Entries with scene source code
——
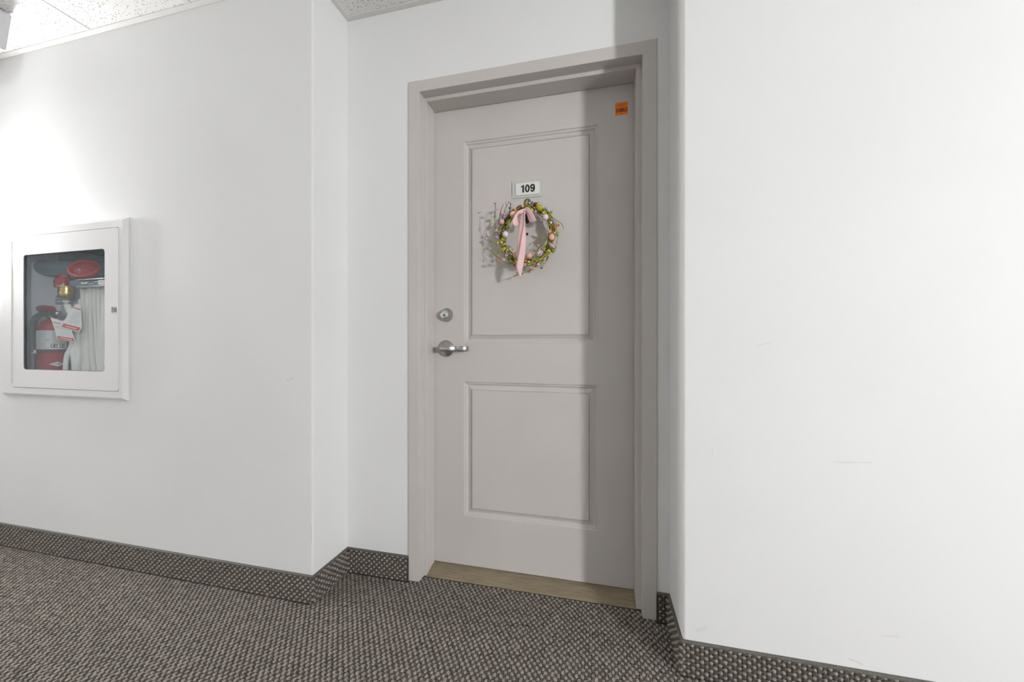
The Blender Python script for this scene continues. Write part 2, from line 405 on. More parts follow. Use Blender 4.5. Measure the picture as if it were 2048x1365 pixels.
def pile(name, pts, parent=None):
    """pts: (co, euler, dark)"""
    me = bpy.data.meshes.new(name); me.from_pydata([p[0] for p in pts], [], [])
    ar = me.attributes.new('rot', 'FLOAT_VECTOR', 'POINT'); ar.data.foreach_set('vector', [c for p in pts for c in p[1]])
    asz = me.attributes.new('siz', 'FLOAT', 'POINT'); asz.data.foreach_set('value', [random.uniform(.9, 1.12) for p in pts])
    ad = me.attributes.new('dark', 'INT', 'POINT'); ad.data.foreach_set('value', [p[2] for p in pts])
    o = bpy.data.objects.new(name, me); C.objects.link(o)
    for t in TUFTS: me.materials.append(t.data.materials[0])
    md = o.modifiers.new('pile', 'NODES'); md.node_group = PG if parent is None else PG_BASE
    if parent is not None: o.parent = parent
    o['kind'] = 'stuff'
    return o
FY_ = 1.4040
pts = []
i0, i1 = int(-4.6/CX_), int(2.4/CX_); j0, j1 = int(-.9/CY_), int(1.452/CY_)
for i in range(i0, i1):
    for j in range(j0, j1):
        x, y = i*CX_, j*CY_
        if y > WL-.012 and not (XL+.012 < x < XR-.012): continue
        if y > WB-.012 and (x < DO_L+.004 or x > DO_R-.004): continue
        if y > FY_-.004 and not (-.7244+.004 < x < .1641-.004): continue
        if y > 1.452: continue
        pts.append(((x+random.gauss(0,.0007), y+random.gauss(0,.0008), -.003), (random.uniform(-.15,.15), random.uniform(-.15,.15), random.choice((0, PI))+random.uniform(-.25,.25)), (i+j) % 2))
fp = pile('carpet_pile', pts)
tag(fp, 'brown and beige checkered loop pile carpet covering the hallway floor', 'carpet')

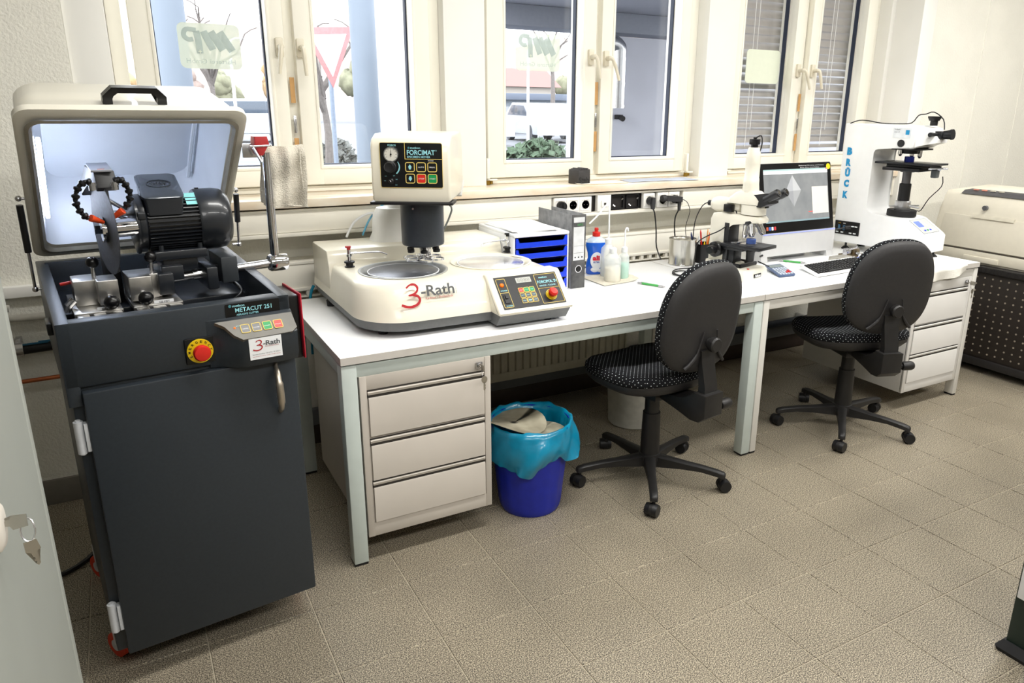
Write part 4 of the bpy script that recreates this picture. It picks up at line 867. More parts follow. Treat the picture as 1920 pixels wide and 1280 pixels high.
def plug(x, lab, z=SZ, angled=False):
    p = thingw('power_plug', lab, 'plug', (x, .07, z)); b = MB(); b.lathe([(.019, .046), (.021, .052), (.021, .074)], c=(x, 0, z), axis='y', seg=20)
    if angled: b.loft([[(x-.088+q[0]*0, .036+q[0], z+.012+q[1]) for q in ((-.014, -.013), (.014, -.013), (.016, 0), (.014, .015), (-.014, .015))], [(x+.012, .036+q[0], z+.004+q[1]) for q in ((-.016, -.013), (.016, -.013), (.016, 0), (.016, .013), (-.016, .013))]]); b.lathe([(.016, 0), (.018, .006), (.018, .022)], c=(x-.11, .04, z+.013), axis='x', seg=18); b.loft([rrect(x-.006, x+.012, .026, .044, .004, z), rrect(x-.004, x+.008, .028, .040, .003, z-.055)])
    else: b.loft([rrect(x-.011, x+.011, .034, .060, .005, z+.018), rrect(x-.012, x+.012, .034, .060, .005, z-.005), rrect(x-.007, x+.009, .036, .054, .004, z-.040)])
    obj('plug_body', b, mk('plug_dark_grey', (52, 52, 54), .5), p); return p
p1 = plug(1.830, 'black angled plug in the socket above the wash bottles and tin', SZ); obj('cord', MB().tube([(1.830, .045, SZ-.035), (1.845, .045, .98), (1.872, .06, .89), (1.888, .07, .80), (1.893, .03, .735)], .0035, seg=8), black, p1)
p2 = plug(1.992, 'long dark adapter plug in the rightmost wall socket', SZ, True); obj('cord', MB().tube([(1.995, .035, SZ-.05), (1.985, .05, .95), (2.0, .065, .87), (2.02, .07, .80), (2.03, .04, .72)], .0035, seg=8), black, p2)
obj('thin_cord', MB().tube([(1.995, .035, SZ+.005), (2.03, .02, 1.035), (2.065, .03, .98), (2.06, .05, .90), (2.08, .06, .83), (2.09, .03, .75)], .0018, seg=6), black, p2)
dl = thingw('floor_duct', 'cream lower wall duct with slotted grille just above desk height', 'cable duct', (1.64, .2, .75))
b = MB(); b.box(-.49, 3.76, .125, .25, .752, .872, .004); b.box(-.49, 3.76, .121, .13, .862, .876, .002); b.box(-.49, 3.76, .119, .13, .750, .764, .002); obj('duct_cover', b, cream2, dl)
b = MB(); b.box(-.49, 3.76, .122, .20, .722, .727, .001); 
for k in range(78): x = -.44+k*.054; b.box(x, x+.018, .122, .14, .727, .750)
o = obj('slotted_grille', b, cream2, dl); o['kind'] = 'stuff'
rd = thingw('radiator', 'ribbed grey panel radiator under the left desk', 'radiator', (1.2, .14, .16))
radm = mk('radiator_grey_beige', (206, 202, 184), .5, var=.03)
pts = []; x = .58
while x < 1.74:
    pts += [(x, .105), (x+.030, .105), (x+.034, .116), (x+.0375, .116)]; x += .0415
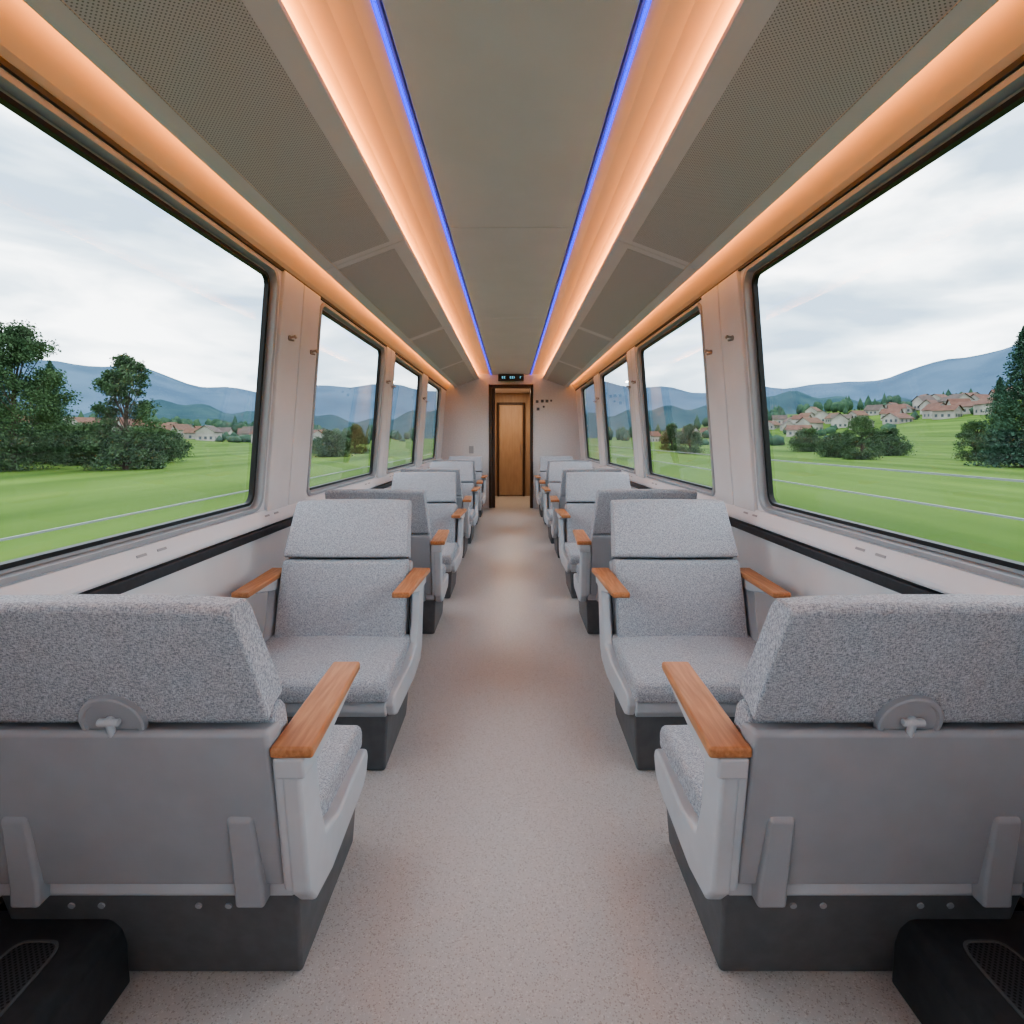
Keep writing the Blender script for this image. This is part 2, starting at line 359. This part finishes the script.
# ---------------------------------------------------------------- seats
def yrear(z):
    P_=[(.33,.262),(.5,.225),(.80,.150),(1.15,0.0)]
    if z<=P_[0][0]: return P_[0][1]
    for (z0,y0),(z1,y1) in zip(P_,P_[1:]):
        if z<=z1: return y0+(y1-y0)*(z-z0)/(z1-z0)
    return P_[-1][1]
def build_seat_parts():
    R=[]
    def d_head(c):
        k=1-.06*max(0,(c.z-.80)/.34); u=c.x/.376
        z=c.z-(.008*u**4 if c.z>1.05 else 0)
        y=c.y+(.010*(1-u*u) if c.y>yrear(c.z)+.06 else -.004*(1-u*u))
        return (c.x*k,y,z)
    A=Acc(); A.prism_n([(.157,.800),(.085,.97),(.012,1.120),(.024,1.135),(.085,1.135),(.110,1.115),(.185,.97),(.250,.852),(.246,.832),(.20,.826)],-.370,.370)
    R.append(A.obj('headrest',[M_fab],bevel=.020,seg=5,deform=d_head))
    def d_back(c):
        u=c.x/.37; return (c.x,c.y+(.012*(1-u*u) if c.y>.24 and c.z>.45 else 0),c.z)
    A=Acc(); A.prism_n([(.185,.80),(.20,.815),(.246,.818),(.268,.795),(.330,.62),(.372,.44),(.372,.37),(.25,.37),(.22,.6)],-.368,.368)
    R.append(A.obj('back_cushion',[M_fab],bevel=.020,seg=5,deform=d_back))
    A=Acc(); A.prism([(.142,.792),(.126,.787),(.175,.60),(.212,.45),(.242,.33),(.30,.33),(.27,.5),(.21,.78)],-.378,.378)
    R.append(A.obj('rear_shell',[M_shell],bevel=.012,seg=3))
    def d_cush(c):
        u=c.x/.40; w=max(0,(.95-c.y))/.6
        return (c.x,c.y+(.008*(1-u*u) if c.y>.85 else 0),c.z+(.012*(1-u*u)*min(1,w+.2) if c.z>.40 else 0))
    A=Acc(); A.prism_n([(.30,.32),(.30,.428),(.45,.424),(.70,.430),(.84,.430),(.895,.418),(.915,.385),(.910,.325)],-.402,.402)
    R.append(A.obj('seat_cushion',[M_fab],bevel=.024,seg=5,deform=d_cush))
    A=Acc(); A.prism([(.26,.33),(.26,.29),(.34,.235),(.86,.235),(.895,.28),(.898,.33)],-.392,.392)
    R.append(A.obj('seat_pan',[M_side],bevel=.008,seg=2))
    A=Acc()
    v=[]
    for z,xx,ya,yb in((0,.38,.350,.86),(.30,.40,.265,.875)):
        v+=[(-xx,ya,z),(xx,ya,z),(xx,yb,z),(-xx,yb,z)]
    A.add(v,[(0,3,2,1),(4,5,6,7),(0,1,5,4),(1,2,6,5),(2,3,7,6),(3,0,4,7)])
    R.append(A.obj('pedestal',[M_base],bevel=.012,seg=3))
    A=Acc()
    def ybase(z): return .350-(.085/.30)*z
    for x in(.13,.21,-.13,-.21):
        A.cyl((x,ybase(.25),.25),(0,-1,-.28),.009,.004,14)
    R.append(A.obj('screws',[M_shell]))
    for s in(-1,1):
        k_=(1 if s<0 else 2)
        def d_side(c,s=s):
            t=max(0,min(1,(c.y-.25)/.65)); return (c.x-s*.022*t,c.y,c.z)
        x0,x1=sorted((s*.400,s*.450))
        A=Acc(); A.prism([(.140,.715),(.265,.715),(.285,.62),(.310,.50),(.36,.395),(.50,.355),(.84,.348),(.875,.34),(.89,.31),(.865,.255),(.81,.232),(.42,.237),(.27,.27),(.215,.33)],x0,x1)
        R.append(A.obj('side_panel_%d'%k_,[M_side],bevel=.012,seg=3,deform=d_side))
        A=Acc(); x0,x1=sorted((s*.380,s*.446)); A.prism([(.143,.715),(.21,.715),(.26,.52),(.30,.33),(.22,.33)],x0,x1)
        R.append(A.obj('arm_post_%d'%k_,[M_side],bevel=.012,seg=3))
        A=Acc(); x0,x1=sorted((s*.385,s*.462)); A.prism([(.135,.722),(.56,.722),(.52,.705),(.32,.665),(.145,.665)],x0,x1)
        R.append(A.obj('arm_carrier_%d'%k_,[M_side],bevel=.008,seg=2))
        A=Acc()
        def ax(y,o):
            t=(y-.14)/.6; c=s*(.432-.022*t); return c+o*(.053-.008*t)
        v=[(ax(y,o),y,z) for z in(.722,.750) for y in(.135,.30,.50,.665) for o in(-1,1)]
        f=[]
        for k in range(3):
            a_=2*k; f+=[(a_,a_+1,a_+3,a_+2),(8+a_,8+a_+2,8+a_+3,8+a_+1),(a_,a_+2,8+a_+2,8+a_),(a_+1,8+a_+1,8+a_+3,a_+3)]
        f+=[(0,8,9,1),(6,7,15,14)]
        A.add(v,f)
        R.append(A.obj('armrest_%d'%k_,[M_wood],bevel=.008,seg=3))
        A=Acc(); v=[]
        for z,dx,dp in((.285,.038,.028),(.34,.038,.030),(.54,.034,.022),(.56,.030,.0)):
            xc=s*(.283+ (.56-z)*.03)
            yy=yrear(z)-.012
            v+=[(xc-dx,yy-dp,z),(xc+dx,yy-dp,z),(xc+dx,yy+.03,z),(xc-dx,yy+.03,z)]
        f=[(0,3,2,1),(12,13,14,15)]
        for k in range(3):
            b_=4*k
            for i in range(4): f.append((b_+i,b_+(i+1)%4,b_+4+(i+1)%4,b_+4+i))
        A.add(v,f)
        R.append(A.obj('rear_bracket_%d'%k_,[M_shell],bevel=.010,seg=3))
    # recessed grip: flush ring with a dished centre and a small folding hook
    nrm=Vector((0,-1,-.38)).normalized(); up=Vector((0,-.38,1)).normalized(); xx=Vector((1,0,0))
    c=Vector((0,.136,.812)); A=Acc(); n=48
    rings=[(.078,-.012),(.078,.004),(.074,.007),(.066,.007),(.063,.001),(.0,-.0)]
    v=[]
    for r_,h_ in rings[:-1]:
        for i in range(n):
            t=2*math.pi*i/n; v.append(c+xx*(r_*math.cos(t))+up*(r_*math.sin(t))+nrm*h_)
    v.append(c+nrm*.001)
    f=[(k*n+i,k*n+(i+1)%n,(k+1)*n+(i+1)%n,(k+1)*n+i) for k in range(4) for i in range(n)]+[(4*n+i,4*n+(i+1)%n,5*n) for i in range(n)]
    A.add(v,f)
    R.append(A.obj('hook_disc',[M_shell],smooth=False))
    A=Acc()
    p=c+nrm*.010
    A.cyl(p-up*.040,up,.009,.048,14)
    A.cyl(p+up*.010-xx*.026,xx,.009,.052,14)
    A.cyl(c+up*.01,nrm,.012,.016,14)
    R.append(A.obj('bag_hook',[M_side],bevel=.003,seg=2))
    return R
protos=build_seat_parts()
first=True
def place_seat(x,y,rz,sx=1):
    global first
    e=empty('passenger_seat',(x,y,0),rz); e.scale=(sx,1,1)
    for p in protos:
        if first: o=p
        else:
            o=bpy.data.objects.new(p.name.split('.')[0],p.data); COL.objects.link(o)
            for md in p.modifiers:
                w=o.modifiers.new(md.name,md.type)
        o.parent=e
    first=False
for i in range(4):
    for s in(-1,1):
        place_seat(s*.965,1.22+2.71*i,0)
        place_seat(s*.926,3.38+2.71*i if i<3 else 3.38+2.71*3-.06,math.pi,.945)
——
**The problem**: Repeat exactly the lines from the start of the entries down to the line with "tag(fp, 'brown and", keeping both ends but none of the pictures.

**Exercise solution**:
The Blender Python script for this scene continues. Write part 2, from line 405 on. More parts follow. Use Blender 4.5. Measure the picture as if it were 2048x1365 pixels.
def pile(name, pts, parent=None):
    """pts: (co, euler, dark)"""
    me = bpy.data.meshes.new(name); me.from_pydata([p[0] for p in pts], [], [])
    ar = me.attributes.new('rot', 'FLOAT_VECTOR', 'POINT'); ar.data.foreach_set('vector', [c for p in pts for c in p[1]])
    asz = me.attributes.new('siz', 'FLOAT', 'POINT'); asz.data.foreach_set('value', [random.uniform(.9, 1.12) for p in pts])
    ad = me.attributes.new('dark', 'INT', 'POINT'); ad.data.foreach_set('value', [p[2] for p in pts])
    o = bpy.data.objects.new(name, me); C.objects.link(o)
    for t in TUFTS: me.materials.append(t.data.materials[0])
    md = o.modifiers.new('pile', 'NODES'); md.node_group = PG if parent is None else PG_BASE
    if parent is not None: o.parent = parent
    o['kind'] = 'stuff'
    return o
FY_ = 1.4040
pts = []
i0, i1 = int(-4.6/CX_), int(2.4/CX_); j0, j1 = int(-.9/CY_), int(1.452/CY_)
for i in range(i0, i1):
    for j in range(j0, j1):
        x, y = i*CX_, j*CY_
        if y > WL-.012 and not (XL+.012 < x < XR-.012): continue
        if y > WB-.012 and (x < DO_L+.004 or x > DO_R-.004): continue
        if y > FY_-.004 and not (-.7244+.004 < x < .1641-.004): continue
        if y > 1.452: continue
        pts.append(((x+random.gauss(0,.0007), y+random.gauss(0,.0008), -.003), (random.uniform(-.15,.15), random.uniform(-.15,.15), random.choice((0, PI))+random.uniform(-.25,.25)), (i+j) % 2))
fp = pile('carpet_pile', pts)
tag(fp, 'brown and beige checkered loop pile carpet covering the hallway floor', 'carpet')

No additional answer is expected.